The Florida Audubon Society say they received emails and correspondence from the owners of 11 properties over a two-week period, barring the nonprofit environmental organization from those properties near the walkover that crosses state lagoons which flow into the Little Estero Island Critical Wildlife Area.

Rood and Kroemer completed construction of the boardwalk this past week and have stated that 11 neighboring properties will have access to the lagoon walkover, which crosses state lands, marshland, wetlands and other vegetation near mangroves next to the critical wildlife area.

At present, Florida Audubon also will not have access to that privately-owned structure, either.

“Unfortunately, the Florida Audubon has filed a lawsuit against our Town of Fort Myers Beach, so we have banned the Audubon from the walkover and our property,” Kroemer and Rood said in an email to the Fort Myers Beach Observer. They said other property owners and condo associations have joined them “until the Audubon is willing to dismiss their lawsuit against the Town” challenging the town council’s approval of the special exception permit for the walkover.
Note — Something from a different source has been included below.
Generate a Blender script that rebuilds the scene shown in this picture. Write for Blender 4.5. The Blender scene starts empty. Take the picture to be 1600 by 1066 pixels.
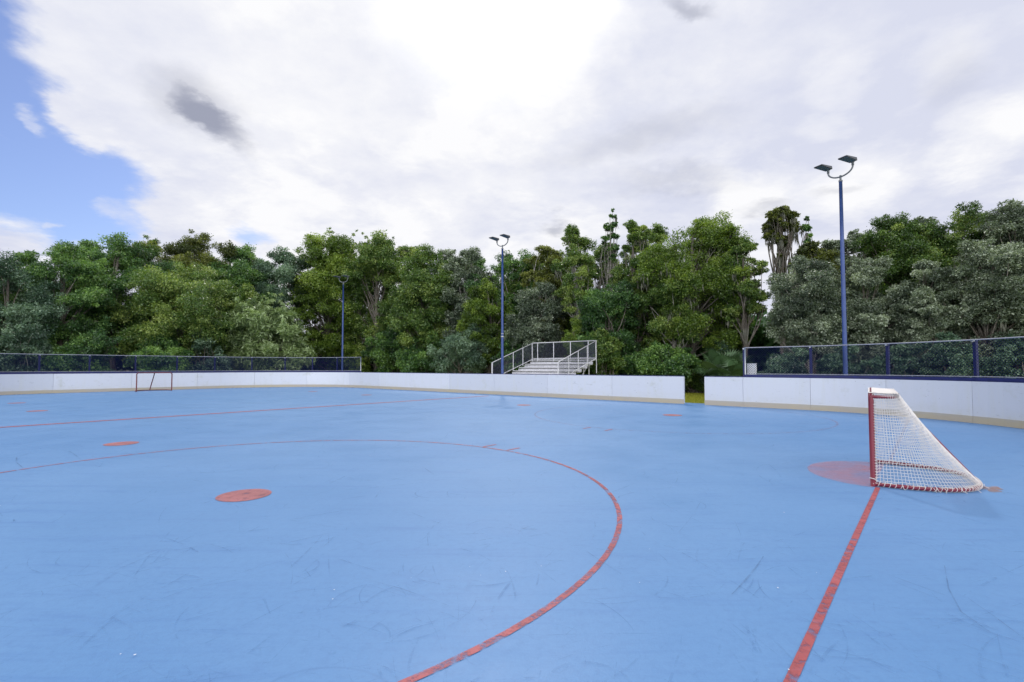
import bpy, math, random
import numpy as np
from mathutils import Vector, Matrix

random.seed(7)
RNG = np.random.default_rng(11)
scene = bpy.context.scene
COL = scene.collection

# ------------------------------------------------------------------ survey
# Rink frame: n runs along the rink, t across it; camera stands above (0,0).
NX, NY = -0.7578, 0.6525
TX, TY = 0.6525, 0.7578
F = 762.0          # focal length in photo pixels
HV = 574.0         # horizon row in the photo


def R(n, t, z=0.0):
    return Vector((n * NX + t * TX, n * NY + t * TY, z))


def ray_n(u, n):
    """Ground point seen at photo column u on the line n = const."""
    k = (u - 800) / F
    y = n / (k * NX + NY)
    return Vector((k * y, y, 0))


def ray_t(u, t):
    k = (u - 800) / F
    y = t / (k * TX + TY)
    return Vector((k * y, y, 0))


def ray_y(u, y):
    return Vector(((u - 800) / F * y, y, 0))


def height_at(v, y):
    return 1.5 + (HV - v) * y / F


# ------------------------------------------------------------------ helpers
def link(o):
    COL.objects.link(o)
    return o


class MB:
    """Collects boxes, tubes and strips; build() links them as one mesh."""

    def __init__(self):
        self.v, self.f, self.sm = [], [], []

    def quadbox(self, p):
        b = len(self.v)
        self.v += [tuple(q) for q in p]
        for q in ((0, 3, 2, 1), (4, 5, 6, 7), (0, 1, 5, 4), (1, 2, 6, 5), (2, 3, 7, 6), (3, 0, 4, 7)):
            self.f.append(tuple(b + i for i in q))
            self.sm.append(False)

    def box(self, c, ax, ay, az):
        c, ax, ay, az = Vector(c), Vector(ax), Vector(ay), Vector(az)
        self.quadbox([c - ax - ay - az, c + ax - ay - az, c + ax + ay - az, c - ax + ay - az,
                      c - ax - ay + az, c + ax - ay + az, c + ax + ay + az, c - ax + ay + az])

    def bar(self, a, b, w, h, up=(0, 0, 1)):
        """Rectangular bar from a to b, w wide and h high."""
        a, b, up = Vector(a), Vector(b), Vector(up)
        d = (b - a)
        s = d.cross(up).normalized()
        u = s.cross(d).normalized()
        self.box((a + b) / 2, d / 2, s * w / 2, u * h / 2)

    def tube(self, pts, rad, sides=8, closed=False, caps=True):
        pts = [Vector(p) for p in pts]
        n = len(pts)
        rads = rad if isinstance(rad, (list, tuple)) else [rad] * n
        base = len(self.v)
        ref = None
        for i in range(n):
            if closed:
                d = pts[(i + 1) % n] - pts[i - 1]
            else:
                d = pts[min(i + 1, n - 1)] - pts[max(i - 1, 0)]
            d.normalize()
            if ref is None:
                ref = Vector((0, 0, 1)) if abs(d.z) < 0.9 else Vector((1, 0, 0))
            s = d.cross(ref)
            if s.length < 1e-6:
                s = d.orthogonal()
            s.normalize()
            u = s.cross(d).normalized()
            ref = u
            for k in range(sides):
                a = 2 * math.pi * k / sides
                self.v.append(tuple(pts[i] + (s * math.cos(a) + u * math.sin(a)) * rads[i]))
        m = n if closed else n - 1
        for i in range(m):
            j = (i + 1) % n
            for k in range(sides):
                k2 = (k + 1) % sides
                self.f.append((base + i * sides + k, base + i * sides + k2, base + j * sides + k2, base + j * sides + k))
                self.sm.append(sides > 4)
        if caps and not closed:
            self.f.append(tuple(base + k for k in range(sides)))
            self.f.append(tuple(base + (n - 1) * sides + k for k in reversed(range(sides))))
            self.sm += [False, False]

    def poly(self, pts):
        b = len(self.v)
        self.v += [tuple(p) for p in pts]
        self.f.append(tuple(range(b, b + len(pts))))
        self.sm.append(False)

    def strip(self, left, right):
        b = len(self.v)
        for l, r in zip(left, right):
            self.v += [tuple(l), tuple(r)]
        for i in range(len(left) - 1):
            k = b + 2 * i
            self.f.append((k + 1, k, k + 2, k + 3))
            self.sm.append(False)

    def build(self, name, mat, parent=None, origin=None, bevel=0.0):
        me = bpy.data.meshes.new(name)
        o = Vector(origin) if origin is not None else Vector((0, 0, 0))
        me.from_pydata([tuple(Vector(p) - o) for p in self.v], [], self.f)
        me.polygons.foreach_set('use_smooth', self.sm)
        me.materials.append(mat)
        me.update()
        ob = link(bpy.data.objects.new(name, me))
        if parent is not None:
            ob.parent = parent
            # parts are given in world coordinates: take the thing's place off
            ob.location = o - parent_loc(parent)
        else:
            ob.location = o
        if bevel:
            m = ob.modifiers.new('bevel', 'BEVEL')
            m.width = bevel
            m.segments = 2
            m.limit_method = 'ANGLE'
        return ob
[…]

For years, Florida Audubon has worked closely with Fort Myers Beach property owners near the Little Estero Island Critical Wildlife Area as part of a shorebird stewardship program to help protect the bird nests in the lands within and surrounding the critical wildlife area, particularly near Carlos Pointe Beach, which is the only location within the Florida peninsula where all four Florida threatened bird species nest. American oystercatchers, black skimmers, least terns and snowy plovers are all protected in Florida and all nest on Fort Myers Beach.

Brad Cornell, Southwest Florida Policy Association for Audubon Florida, said the emails will hurt the organization’s efforts to protect bird nests.
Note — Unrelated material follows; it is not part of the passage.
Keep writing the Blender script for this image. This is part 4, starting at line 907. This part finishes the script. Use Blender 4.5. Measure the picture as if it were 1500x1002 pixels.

“We have verbal agreements with most of the properties owners,” he said.  “It’s been a pretty successful nesting area.”

Among the letters the Florida Audubon Society has received from properties along the beach near the walkover prohibiting them from accessing their lands are the Eden House and Carlos Pointe Beach Club.

The property owners include John Cameron, who sent a letter to the Florida Audubon notifying them “it’s representatives and volunteers are not allowed on my property” at 8246 Estero Blvd. where a Luxury Vacation Rentals sign sits.